Cause selection is a strategic decision. Most brands treat it like a values exercise.

The most common question I hear from brands starting cause strategy work is some version of: which causes resonate with our audience right now?

That’s the wrong question.

The right question is: where does what we actually do uniquely connect to something the world needs?

Those aren’t always the same place. And when they're not, the campaign shows it.

Cause selection that starts with what's trending produces campaigns built around cultural moments with no operational substance behind them. The trend passes. The campaign ends. No durable relationship was built, no lasting behavior was changed in the audience, and the brand is back in the same room twelve months later asking what resonates now.

There are a few consistent mistakes worth naming:

Your boss’ passion project is the most expensive one.

When cause strategy is driven by what the executive team/your boss personally cares about, with no analysis of whether it connects to the brand's audience or category, the campaign is often the most funded and the least effective. The brand's customers don't share the same starting point. The employees don't have a reason to believe in it. And the cause partner is managing a relationship with a specific person, not an institution, which creates fragility the moment that person moves on.

The disaster reaction is a different mistake.

A major event happens. A cause becomes suddenly visible. A brand responds with a donation and a campaign. This isn’t wrong. Disaster response matters, and often times cannot wait. But it isn’t strategy. Campaigns built in reaction to a moment don't compound. They raise money once, generate coverage once, and then the audience returns to wherever it was before.

The credibility gap is the third.

A brand whose operations contribute to a problem, running campaigns expressing concern about that problem, creates a signal that audiences are increasingly able to read. Edelman's 2024 Trust Barometer found that 84% of consumers say they need to share values with a brand to buy it. That number cuts both ways - it's the case for authentic cause work, and it's the exposure when the cause work isn't backed by anything tangible.

What good cause selection actually looks like:

The connection has to be visible without explanation. Not logical on a slide. Obvious in real life.

The brand can contribute something beyond money. Platform, expertise, creative capacity, access. A cause partner who receives only a check is getting less than a partner who gets a check and a meaningful platform.
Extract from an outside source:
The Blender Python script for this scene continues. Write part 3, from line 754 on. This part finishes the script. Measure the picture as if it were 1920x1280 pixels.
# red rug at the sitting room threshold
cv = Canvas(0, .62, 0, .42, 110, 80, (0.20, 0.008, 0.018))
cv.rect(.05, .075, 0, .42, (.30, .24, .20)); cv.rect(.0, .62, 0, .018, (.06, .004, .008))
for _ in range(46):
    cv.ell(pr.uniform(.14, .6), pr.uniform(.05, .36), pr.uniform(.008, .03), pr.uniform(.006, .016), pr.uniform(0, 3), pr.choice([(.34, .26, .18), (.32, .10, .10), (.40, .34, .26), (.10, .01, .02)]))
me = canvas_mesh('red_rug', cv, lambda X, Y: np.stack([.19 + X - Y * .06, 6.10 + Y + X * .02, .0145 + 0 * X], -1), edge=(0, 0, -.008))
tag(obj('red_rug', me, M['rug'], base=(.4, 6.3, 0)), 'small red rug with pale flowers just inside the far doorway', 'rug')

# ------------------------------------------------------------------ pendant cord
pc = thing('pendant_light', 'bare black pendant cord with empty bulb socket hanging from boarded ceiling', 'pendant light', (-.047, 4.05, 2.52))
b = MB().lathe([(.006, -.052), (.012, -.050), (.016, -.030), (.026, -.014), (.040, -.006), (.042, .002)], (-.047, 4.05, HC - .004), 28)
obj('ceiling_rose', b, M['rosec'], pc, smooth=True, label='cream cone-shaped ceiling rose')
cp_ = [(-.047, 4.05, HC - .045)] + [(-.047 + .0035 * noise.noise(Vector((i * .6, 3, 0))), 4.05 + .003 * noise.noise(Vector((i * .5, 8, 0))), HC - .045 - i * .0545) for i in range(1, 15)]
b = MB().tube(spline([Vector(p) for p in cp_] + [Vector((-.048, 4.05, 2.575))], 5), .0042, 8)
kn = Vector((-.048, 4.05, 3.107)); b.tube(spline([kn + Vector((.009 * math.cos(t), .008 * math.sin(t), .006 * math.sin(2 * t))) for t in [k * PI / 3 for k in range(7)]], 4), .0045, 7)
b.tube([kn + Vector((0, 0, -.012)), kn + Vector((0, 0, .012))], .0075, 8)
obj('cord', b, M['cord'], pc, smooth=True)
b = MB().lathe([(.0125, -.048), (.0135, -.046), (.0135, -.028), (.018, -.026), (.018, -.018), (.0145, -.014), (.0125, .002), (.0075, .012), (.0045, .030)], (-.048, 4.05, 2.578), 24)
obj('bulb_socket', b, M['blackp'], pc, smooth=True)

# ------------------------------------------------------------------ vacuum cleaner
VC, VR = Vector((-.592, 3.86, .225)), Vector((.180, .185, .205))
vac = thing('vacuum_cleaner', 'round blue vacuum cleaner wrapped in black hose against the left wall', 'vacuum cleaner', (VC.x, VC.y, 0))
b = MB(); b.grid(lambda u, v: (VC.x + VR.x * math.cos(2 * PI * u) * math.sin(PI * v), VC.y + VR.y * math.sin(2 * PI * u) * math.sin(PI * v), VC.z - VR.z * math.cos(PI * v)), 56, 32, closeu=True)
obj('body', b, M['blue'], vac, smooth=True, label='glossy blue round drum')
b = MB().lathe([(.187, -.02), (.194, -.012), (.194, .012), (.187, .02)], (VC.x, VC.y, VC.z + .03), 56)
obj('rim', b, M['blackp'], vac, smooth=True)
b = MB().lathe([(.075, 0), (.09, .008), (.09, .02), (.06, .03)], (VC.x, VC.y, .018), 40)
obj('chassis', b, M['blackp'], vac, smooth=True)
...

The cause partner has the operational capacity to run a real campaign. Receiving a donation and executing a multi-channel partnership are different capabilities. Choosing a partner who cannot do the second creates frustration on both sides that usually gets framed as the cause partner's problem.

And the selection process includes a realistic picture of year three. Not every partnership needs to last a decade. But if the conversation never asks what three years looks like, the partnership will end before either side learned anything useful.

The campaigns I'm most proud of didn't require a slide to explain the connection. Zombie games are built around community survival - so is blood donation, because you're supporting your community through your own sacrifice. A game introducing military planes among their existing assortment partnering with the USO, which supports service members and their families, doesn't need a rationale slide. The fit is visible before anyone blinks an eye.

I often tell people: if you have to explain the fit, it's like dissecting a frog. At the end of it you understand it. But then it's dead.

The best cause partnerships don't need to be explained. The fit is self-evident.